Prague, Feb 22 (CTK) – The preservation of Czech citizens’ rights, economic ties and alliance in the military sphere are the Czech Republic’s priorities for negotiations about Britain’s departure from the EU, representatives of the parties in parliament agreed yesterday.
They discussed the matter at a meeting Prime Minister Bohuslav Sobotka (Social Democrats, CSSD) convoked.
He said the agreement reached is rare on the Czech political scene.
Similar meetings will be held in the future as well.
The meeting was attended by the chairmen of the CSSD, the junior government Christian Democrats (KDU-CSL), the rightist opposition Civic Democrats (ODS) and TOP 09, and the opposition Communists (KSCM) and the Dawn-National Coalition movement.
The government ANO movement was represented by MEP Pavel Telicka.
The politicians approved a statement that will be part of the Czech government’s mandate for Brexit negotiations, Sobotka said.
The party chairmen declared in it that they will strive for the closest political, economic and security relations with London.
“The Czech Republic’s major priorities for the negotiations on the conditions of the termination of the United Kingdom’s membership of the European Union is the preservation of the current access to the goods and services market, the ensuring of the rights of our citizens and a solution to budget matters,” the statement writes.
Sobotka praised the fact that both the opposition and the government were capable of finding agreement on the Czech stance.
“Yesterday is a rare moment of accord.
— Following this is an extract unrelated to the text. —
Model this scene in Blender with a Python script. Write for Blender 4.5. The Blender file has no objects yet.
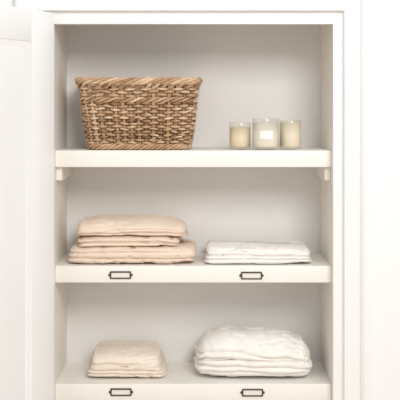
import bpy, math, random, bmesh
from mathutils import Vector, noise
random.seed(7)
S=0.0033; D=3.3; HZ=110; CZ=1.5
def X(px,y=0.0): return (px-200)*S*(D+y)/D
def Z(py,y=0.0): return CZ+(HZ-py)*S*(D+y)/D
sc=bpy.context.scene
sc.view_settings.view_transform='Standard'
sc.view_settings.look='None'
sc.view_settings.exposure=0
# ---------------- materials
def mat(name,col,rough=0.5,bump=0,bscale=200,var=0,vscale=5,metal=0,sheen=0,wr=0):
    m=bpy.data.materials.new(name); m.use_nodes=True
    nt=m.node_tree; b=nt.nodes['Principled BSDF']
    b.inputs['Base Color'].default_value=(*col,1); b.inputs['Roughness'].default_value=rough
    b.inputs['Metallic'].default_value=metal
    if sheen: b.inputs['Sheen Weight'].default_value=sheen
    tc=nt.nodes.new('ShaderNodeTexCoord')
    if var:
        n=nt.nodes.new('ShaderNodeTexNoise'); n.inputs['Scale'].default_value=vscale; n.inputs['Detail'].default_value=3
        nt.links.new(tc.outputs['Object'],n.inputs['Vector'])
        r=nt.nodes.new('ShaderNodeValToRGB')
        r.color_ramp.elements[0].position=.3; r.color_ramp.elements[1].position=.7
        r.color_ramp.elements[0].color=(*[c*(1-var) for c in col],1)
        r.color_ramp.elements[1].color=(*[min(1,c*(1+var*.5)) for c in col],1)
        nt.links.new(n.outputs['Fac'],r.inputs['Fac']); nt.links.new(r.outputs['Color'],b.inputs['Base Color'])
    last=None
    if bump:
        n=nt.nodes.new('ShaderNodeTexNoise'); n.inputs['Scale'].default_value=bscale; n.inputs['Detail'].default_value=4
        nt.links.new(tc.outputs['Object'],n.inputs['Vector'])
        bp=nt.nodes.new('ShaderNodeBump'); bp.inputs['Strength'].default_value=bump; bp.inputs['Distance'].default_value=.002
        nt.links.new(n.outputs['Fac'],bp.inputs['Height']); nt.links.new(bp.outputs['Normal'],b.inputs['Normal']); last=bp
    if wr:
        mp=nt.nodes.new('ShaderNodeMapping'); mp.inputs['Scale'].default_value=(.5,1,1.6); mp.inputs['Rotation'].default_value=(.2,.4,.3)
        n=nt.nodes.new('ShaderNodeTexNoise'); n.inputs['Scale'].default_value=34; n.inputs['Detail'].default_value=3; n.inputs['Distortion'].default_value=1.0
        nt.links.new(tc.outputs['Object'],mp.inputs['Vector']); nt.links.new(mp.outputs[0],n.inputs['Vector'])
        bp=nt.nodes.new('ShaderNodeBump'); bp.inputs['Strength'].default_value=wr; bp.inputs['Distance'].default_value=.012
        nt.links.new(n.outputs['Fac'],bp.inputs['Height']); nt.links.new(bp.outputs['Normal'],last.inputs['Normal'])
    return m
M_back=mat('paint_closet_back',(.82,.80,.775),.7,.05,300,.01)
M_side=mat('paint_closet_side',(.86,.82,.76),.6,.05,300,.01)
M_shelf=mat('paint_shelf',(.91,.88,.835),.45,.04,150,.01)
M_trim=mat('paint_trim',(.89,.885,.88),.4,.03,150,.01)
M_wall=mat('paint_wall',(.88,.88,.885),.8,.06,300,.01)
M_door=mat('paint_door',(.88,.88,.88),.4,.03,120,.01)
M_floor=mat('floor_wood',(.62,.50,.38),.5,.1,40,.15,6)
M_beige=mat('linen_beige',(.84,.69,.565),.9,.2,420,.03,25,sheen=.1,wr=.25)
M_beige2=mat('linen_light_beige',(.86,.76,.65),.9,.2,420,.03,25,sheen=.1,wr=.25)
M_white=mat('linen_white',(.91,.88,.84),.9,.2,420,.02,25,sheen=.1,wr=.22)
M_bronze=mat('bronze',(.10,.08,.07),.45,.1,200,.2,40,metal=.6)
M_card=mat('label_card',(.86,.82,.74),.8,.02,300,.02)
M_wax1=mat('wax_amber',(.87,.74,.54),.5,.02,60,.03,20)
M_wax2=mat('wax_cream',(.90,.84,.74),.5,.02,60,.03,20)
M_wax3=mat('wax_ivory',(.89,.80,.65),.5,.02,60,.03,20)
M_wick=mat('wick',(.75,.70,.6),.9,.1,300,.1)
M_paper=mat('candle_label',(.91,.89,.86),.7,.02,300,.02)
def glassmat():
    m=bpy.data.materials.new('clear_glass'); m.use_nodes=True; nt=m.node_tree
    nt.nodes.remove(nt.nodes['Principled BSDF']); out=nt.nodes['Material Output']
    t=nt.nodes.new('ShaderNodeBsdfTransparent'); t.inputs[0].default_value=(.985,.98,.965,1)
    g=nt.nodes.new('ShaderNodeBsdfGlossy'); g.inputs['Roughness'].default_value=.08
    lw=nt.nodes.new('ShaderNodeLayerWeight'); lw.inputs['Blend'].default_value=.5
    pw=nt.nodes.new('ShaderNodeMath'); pw.operation='POWER'; pw.inputs[1].default_value=4
    ml=nt.nodes.new('ShaderNodeMath'); ml.operation='MULTIPLY_ADD'; ml.inputs[1].default_value=.4; ml.inputs[2].default_value=.03
    nt.links.new(lw.outputs['Facing'],pw.inputs[0]); nt.links.new(pw.outputs[0],ml.inputs[0])
    mx=nt.nodes.new('ShaderNodeMixShader')
    nt.links.new(ml.outputs[0],mx.inputs[0]); nt.links.new(t.outputs[0],mx.inputs[1]); nt.links.new(g.outputs[0],mx.inputs[2])
    nt.links.new(mx.outputs[0],out.inputs['Surface']); return m
M_glass=glassmat()
def wickermat():
    m=bpy.data.materials.new('wicker_rattan'); m.use_nodes=True; nt=m.node_tree; b=nt.nodes['Principled BSDF']
    b.inputs['Roughness'].default_value=.5
    a=nt.nodes.new('ShaderNodeAttribute'); a.attribute_name='tone'
    r=nt.nodes.new('ShaderNodeValToRGB'); e=r.color_ramp.elements
    e[0].position=0; e[0].color=(.17,.085,.04,1); e[1].position=1; e[1].color=(.76,.57,.39,1)
    k=e.new(.35); k.color=(.37,.215,.115,1); k=e.new(.7); k.color=(.57,.37,.215,1)
    tc=nt.nodes.new('ShaderNodeTexCoord'); n=nt.nodes.new('ShaderNodeTexNoise'); n.inputs['Scale'].default_value=55; n.inputs['Detail'].default_value=4
    nt.links.new(tc.outputs['Object'],n.inputs['Vector'])
    s=nt.nodes.new('ShaderNodeMath'); s.operation='MULTIPLY_ADD'; s.inputs[1].default_value=.8; s.inputs[2].default_value=-.4
    nt.links.new(n.outputs['Fac'],s.inputs[0])
    ad=nt.nodes.new('ShaderNodeMath'); ad.operation='ADD'; nt.links.new(a.outputs['Fac'],ad.inputs[0]); nt.links.new(s.outputs[0],ad.inputs[1])
    nt.links.new(ad.outputs[0],r.inputs['Fac']); nt.links.new(r.outputs['Color'],b.inputs['Base Color'])
    return m
M_wick_er=wickermat()
# ---------------- helpers
def mkobj(name,verts,faces,m,smooth=False,parent=None,mats=None,fm=None):
    me=bpy.data.meshes.new(name); me.from_pydata([tuple(v) for v in verts],[],faces); me.update()
    o=bpy.data.objects.new(name,me); sc.collection.objects.link(o)
    if mats:
        for q in mats: me.materials.append(q)
        for p,i in zip(me.polygons,fm): p.material_index=i
    else: me.materials.append(m)
    if smooth:
        for p in me.polygons: p.use_smooth=True
    if parent: o.parent=parent
    return o
def box(name,x0,x1,y0,y1,z0,z1,m,bev=0.0,parent=None):
    v=[(x,y,z) for x in(x0,x1) for y in(y0,y1) for z in(z0,z1)]
    f=[(0,1,3,2),(4,6,7,5),(0,4,5,1),(2,3,7,6),(0,2,6,4),(1,5,7,3)]
    o=mkobj(name,v,f,m,parent=parent)
    if bev:
        b=o.modifiers.new('b','BEVEL'); b.width=bev; b.segments=3
        for p in o.data.polygons: p.use_smooth=True
        o.modifiers.new('w','WEIGHTED_NORMAL')
    return o
def join(objs,name):
    dg=bpy.context.evaluated_depsgraph_get()
    V=[];F=[];FM=[];mats=[];SM=[]
    for o in objs:
        ev=o.evaluated_get(dg); me=ev.to_mesh(); b=len(V); mw=o.matrix_world
        V+=[mw@v.co for v in me.vertices]
        for p in me.polygons:
            F.append([b+i for i in p.vertices]); mm=o.data.materials[p.material_index]
            if mm not in mats: mats.append(mm)
            FM.append(mats.index(mm)); SM.append(p.use_smooth)
        ev.to_mesh_clear()
    for o in objs: bpy.data.objects.remove(o)
    r=mkobj(name,V,F,None,mats=mats,fm=FM)
    for p,s in zip(r.data.polygons,SM): p.use_smooth=s
    return r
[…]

The Chamber of Deputies has not seen many of them in the past ten or 15 years. I believe that this is a good signal of that Czech political representatives have been able to reach agreement on our national interest within the negotiations that the European Union will conduct,” Sobotka said at a press conference after the meeting.
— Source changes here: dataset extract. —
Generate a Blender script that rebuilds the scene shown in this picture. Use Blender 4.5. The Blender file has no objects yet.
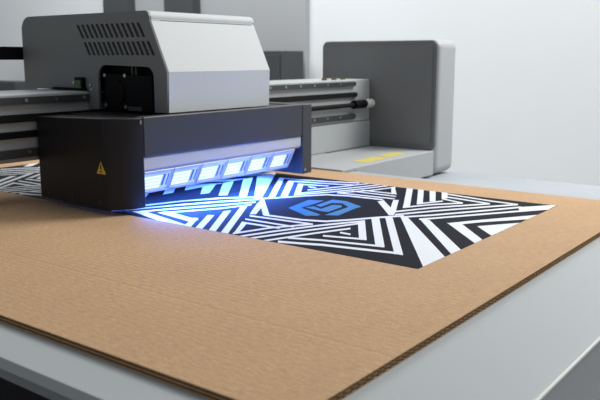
import bpy, bmesh, math, random
from mathutils import Vector, Matrix

random.seed(7)
S = 0.30                      # metres per layout unit (layout unit = lens height above the sheet)
scn = bpy.context.scene
COL = scn.collection

# ------------------------------------------------------------------ camera
cam_d = bpy.data.cameras.new('camera')
cam = bpy.data.objects.new('camera', cam_d)
COL.objects.link(cam)
AX = Vector((0.604480460, 0.147761890, -0.782796140))
AY = Vector((-0.796619968, 0.112122692, -0.593990849))
AZ = Vector((0.0, 0.982646898, 0.185486049))
cam.matrix_world = Matrix((AX, AY, AZ)).to_4x4()
cam.location = (0, 0, 1.0 * S)
cam_d.sensor_width = 36
cam_d.lens = 757.57 / 600 * 36
cam_d.clip_start = 0.02
cam_d.clip_end = 60
cam_d.dof.use_dof = True
cam_d.dof.focus_distance = 4.3 * S
cam_d.dof.aperture_fstop = 9.5
scn.camera = cam

# ------------------------------------------------------------------ world, lights, exposure
wd = bpy.data.worlds.new('studio_world')
scn.world = wd
wd.use_nodes = True
wb = wd.node_tree.nodes['Background']
wb.inputs[0].default_value = (0.90, 0.95, 1.0, 1)
wb.inputs[1].default_value = 0.27

def area(name, loc, target, size, power, color=(1, 1, 1), size_y=None):
    d = bpy.data.lights.new(name, 'AREA')
    d.energy = power
    d.color = color
    d.size = size * S
    if size_y:
        d.shape = 'RECTANGLE'
        d.size_y = size_y * S
    o = bpy.data.objects.new(name, d)
    COL.objects.link(o)
    o.location = Vector(loc) * S
    o.rotation_euler = (Vector(target) * S - Vector(loc) * S).to_track_quat('-Z', 'Y').to_euler()
    return o

area('key_softbox', (10.0, -0.1, 7.0), (4.2, 3.0, 0), 3.6, 73, (1.0, 0.99, 0.97))
area('ceiling_softbox', (6.5, 1.0, 9.0), (5.0, 3.0, 0), 6.0, 20, (0.96, 0.98, 1.0))
area('wall_wash', (7.0, 11.0, 8.4), (13.0, 13.0, 1.0), 8.0, 92, (0.97, 0.99, 1.0))

scn.view_settings.view_transform = 'Standard'
scn.view_settings.look = 'None'
scn.view_settings.exposure = 0.0
scn.view_settings.gamma = 1.0
scn.view_settings.use_curve_mapping = False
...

He said the group will continue meeting in the future probably on the level of party deputy chairpersons.
It will debate Brexit, but it could also take up an EU reform.
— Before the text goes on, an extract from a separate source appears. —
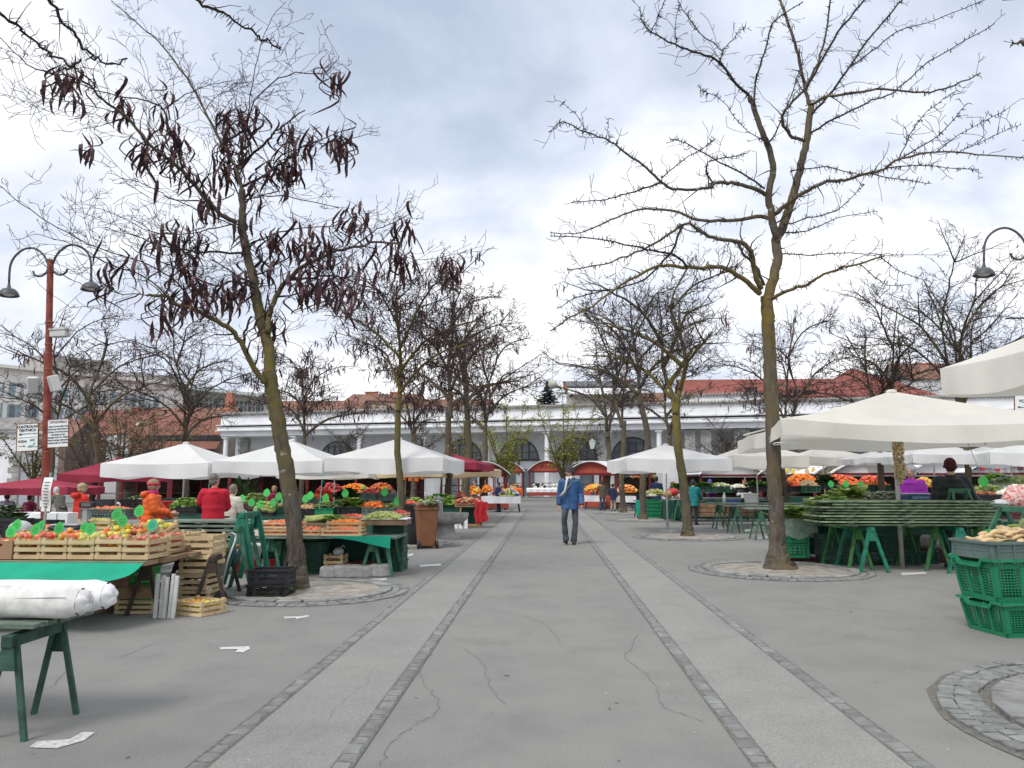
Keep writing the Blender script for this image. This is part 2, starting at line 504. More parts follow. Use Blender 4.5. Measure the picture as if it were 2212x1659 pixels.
b = MB(); r = random.Random(12)           # scraps, twigs and grit lying about
for k in range(420):
    x, y = r.uniform(-5, 5.5), r.uniform(2.2, 19) ; c = V((x, y, .0052)); a = r.uniform(0, 6.28); L, W_ = r.uniform(.005, .02), r.uniform(.003, .009); b.cur = 0 if r.random() < .72 else 1 if r.random() < .8 else 2
    if b.cur == 2: L *= 2; W_ *= 2
    d, e = V((math.cos(a), math.sin(a), 0)), V((-math.sin(a), math.cos(a), 0))
    b.add([c - d * L, c + e * W_ * r.uniform(.5, 1), c + d * L * r.uniform(.7, 1) + V((0, 0, .003)), c - e * W_], [(0, 1, 2, 3)])
o = b.build("litter", [pm("dark_litter", (.06, .055, .05)), pm("pale_litter", (.5, .5, .48)), pm("leaf_litter", (.12, .13, .05))]); tag(o, "tiny scraps, grit and leaves scattered over the asphalt", "litter", kind="stuff")
# ---------------------------------------------------------------- trees
BARK_A = bark("bark_mossy", (.105, .09, .075), (3.5, 4.5, 4.9, 6.0), (.19, .135, .025))
BARK_B = bark("bark_mossy_low", (.098, .085, .07), (1.3, 3.0, 3.4, 5.0), (.17, .135, .03))
BARK_C = bark("bark_grey", (.095, .083, .072))
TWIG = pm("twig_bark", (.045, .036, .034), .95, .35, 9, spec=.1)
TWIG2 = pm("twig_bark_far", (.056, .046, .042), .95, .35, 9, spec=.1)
POD = pm("seed_pod", (.062, .022, .025), .6, .45, 14, col2=(.13, .07, .075), spec=.25)
LEAF_Y = pm("young_leaves", (.30, .32, .05), .8, .35, 3, transl=.35)


def crspline(pts, k):
    out = []
    n = len(pts)
    for i in range(n - 1):
        p0, p1, p2, p3 = pts[max(i - 1, 0)], pts[i], pts[i + 1], pts[min(i + 2, n - 1)]
        for j in range(k):
            t = j / k
            out.append(.5 * ((2 * p1) + (p2 - p0) * t + (2 * p0 - 5 * p1 + 4 * p2 - p3) * t * t + (3 * p1 - p0 - 3 * p2 + p3) * t ** 3))
    out.append(pts[-1])
    return out


def perp(d, r):
    a = V((r.gauss(0, 1), r.gauss(0, 1), r.gauss(0, 1)))
    a = a - d * a.dot(d)
    return a.normalized() if a.length > 1e-4 else V((1, 0, 0))


class Tree:
    def __init__(s, base, seed, rmin=.004, flatten=.7, rise=.05, wig=.2, dens=1.0):
        s.base = V(base); s.r = random.Random(seed); s.trunk = MB(); s.crown = MB(); s.spots = []
        s.rmin, s.flatten, s.rise, s.wig, s.dens = rmin, flatten, rise, wig, dens

    def tube(s, pts, rad, n=None):
        rm = max(rad)
        n = n or (12 if rm > .09 else 8 if rm > .04 else 5 if rm > .015 else 4 if rm > .008 else 3)
        mb = s.trunk if rm > .03 else s.crown; n0 = len(mb.v)
        if rm > .07: n = 16
        mb.tube(pts, rad, n, cap=rm > .02)
        if rm > .07:                  # knobbly bark
            for i in range(n0, len(mb.v)): q = .028 * rm; v = mb.v[i]; mb.v[i] = (v[0] + s.r.gauss(0, q), v[1] + s.r.gauss(0, q), v[2] + s.r.gauss(0, q))

    def limb(s, pts, r0, r1, twig=1.0, lev=1, k=4, jit=.009, every=.26, start=.12, L=1.0, fl=0):
        pts = crspline([V(p) - s.base for p in pts], k)
        n = len(pts)
        for i in range(1, n - 1): pts[i] = pts[i] + V((s.r.gauss(0, jit), s.r.gauss(0, jit), s.r.gauss(0, jit)))
        rad = [r0 + (r1 - r0) * (i / (n - 1)) ** .85 for i in range(n)]
        if fl:
            rad = [q * (1 + (fl - 1) * max(0, 1 - max(p.z, 0) / .6) ** 2.6) for q, p in zip(rad, pts)]
        s.tube(pts, rad)
        if twig <= 0: return pts, rad
        tot = sum((pts[i + 1] - pts[i]).length for i in range(n - 1)); acc = 0; nxt = tot * start
        for i in range(n - 1):
            seg = pts[i + 1] - pts[i]; d = seg.normalized()
            while nxt < acc + seg.length:
                t = (nxt - acc) / seg.length; p = pts[i] + seg * t; u = nxt / tot
                a = perp(d, s.r); a.z *= .8
                ang = s.r.uniform(R(30), R(75))
                dd = (d * math.cos(ang) + a * math.sin(ang)).normalized()
                s.grow(p, dd, L * s.r.uniform(.4, 1.15) * (1.1 - .55 * u), min(rad[i] * .45, .016), lev)
                s.spots.append((p, 1))
                nxt += every / twig * s.r.uniform(.6, 1.4)
            acc += seg.length
        return pts, rad

    def grow(s, p, d, L, rad, lev):
        r = s.r
        n = max(3, int(L / .13)); st = L / n
        if n > 7: n = 7; st = L / n
        pts = [p]; rads = [max(rad, s.rmin)]; kids = []
        for i in range(n):
            d = V((d.x + r.gauss(0, s.wig), d.y + r.gauss(0, s.wig), d.z + r.gauss(0, s.wig * s.flatten) + s.rise)).normalized()
            p = p + d * st; pts.append(p)
            rads.append(max(rad * (1 - .75 * (i + 1) / n), s.rmin))
            if lev > 0 and i > 0 or (lev == 0 and i in (1, 2) and r.random() < .25 * s.dens): kids.append((p, d, rads[-1]))
        s.tube(pts, rads)
        s.spots.append((pts[len(pts) // 2], 0))
        for (q, e, rr) in kids:
            k = 1 if r.random() < .85 * s.dens else 0
            if lev > 0 and r.random() < .35 * s.dens: k += 1
            for _ in range(k):
                a = perp(e, r); a.z *= s.flatten; ang = r.uniform(R(28), R(70))
                if lev == 0: s.crown.tube([q, q + (e * .4 + a).normalized() * L * .16], [s.rmin, s.rmin * .6], 3, False)
                else: s.grow(q, (e * math.cos(ang) + a * math.sin(ang)).normalized(), L * r.uniform(.35, .65), rr * .65, lev - 1)

    def spurs(s, pts, rad, n, ln=.07):
        for _ in range(n):
            i = s.r.randrange(len(pts) - 1); p = pts[i].lerp(pts[i + 1], s.r.random()); d = (pts[i + 1] - pts[i]).normalized()
            a = perp(d, s.r); L = ln * s.r.uniform(.4, 1.2)
            m_ = p + a * (rad[i] + L * .5) + d * L * s.r.uniform(-.3, .4)
            s.crown.tube([p + a * rad[i] * .8, m_, m_ + (a * .6 + perp(d, s.r) * .7) * L * .6], [s.rmin * 1.5, s.rmin * 1.3, s.rmin * .7], 3, False)

    def pod(s, mb, p, L, wd):
        r = s.r
        az = r.uniform(0, 2 * pi); ph = r.uniform(-1, 1); cv = r.uniform(.04, .22) * L / .3; kk = 6
        pts = []
        for i in range(kk + 1):
            t = i / kk
            pts.append(p + V((math.cos(az) * cv * math.sin(t * pi * (1 + .6 * ph)) + r.uniform(-.01, .01), math.sin(az) * cv * math.sin(t * pi * (1 + .6 * ph)), -.05 - t * L)))
        ws = [(wd * x, wd * .28 * x) for x in (.25, .8, 1, 1, .95, .7, .15)]
        mb.tube([p, pts[0]], [.003, .003], 3, False); mb.tube(pts, ws, 6)

    def pods(s, n, L=.3, wd=.017, single=0, clus=5, zmax=None, filt=None):
        sp_ = [q for q in s.spots if (zmax is None or q[0].z < zmax) and (filt is None or filt(q[0]))]
        if not sp_: return
        rest = MB(); out = []; i = 0
        while i < n:
            c = s.r.choice(sp_)[0]; m_ = max(1, int(s.r.gauss(clus, clus * .5)))
            for _ in range(m_):
                p = c + V((s.r.gauss(0, .105), s.r.gauss(0, .1), s.r.gauss(0, .12)))
                if len(out) < single:
                    b_ = MB(); s.pod(b_, p, L * s.r.uniform(.7, 1.2), wd); out.append(b_)
                else: s.pod(rest, p, L * s.r.uniform(.7, 1.2), wd)
                i += 1
        s.pods_rest, s.pods_single = rest, out

    def build(s, label, group, bk, twig=TWIG, cat="tree", name="locust_tree"):
        t = thing(name, label, cat, s.base, 0, group)
        s.trunk.build("trunk", bk, t, smooth=True)
        s.crown.build("crown", twig, t)
        for b_ in getattr(s, 'pods_single', []): b_.build("seed_pod", POD, t)
        if getattr(s, 'pods_rest', None) and s.pods_rest.f: stuff(s.pods_rest.build("seed_pods", POD, t))
        return t


GR = "bare locust trees lining the walkway"
GB = "bare trees farther back in the market"
# --- near right tree, limbs measured from the photo
tx = lambda x, y: (1188 + .4629 * x, .4629 * y)
T = Tree((4.01, 13.7, 0), 5, rmin=.0046, flatten=.8, rise=.03, wig=.24, dens=.55)


def Q(lst, y0, dy):
    n = len(lst) - 1
    return [P(*tx(*p), y0 + .5 + dy * (i / n)) for i, p in enumerate(lst)]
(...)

The EU member countries will be jointly negotiating about Britain’s withdrawal from the EU. They are to start in March after Prime Minister Theresa May announces in Brussels that her country is leaving the Union based on the results of last year’s referendum.
The negotiations are supposed not to be easy. Disputes are mainly expected in the field of free movement and access to the EU market. May has made it clear that she wants a “hard” Brexit, or Britain’s complete separation from the EU.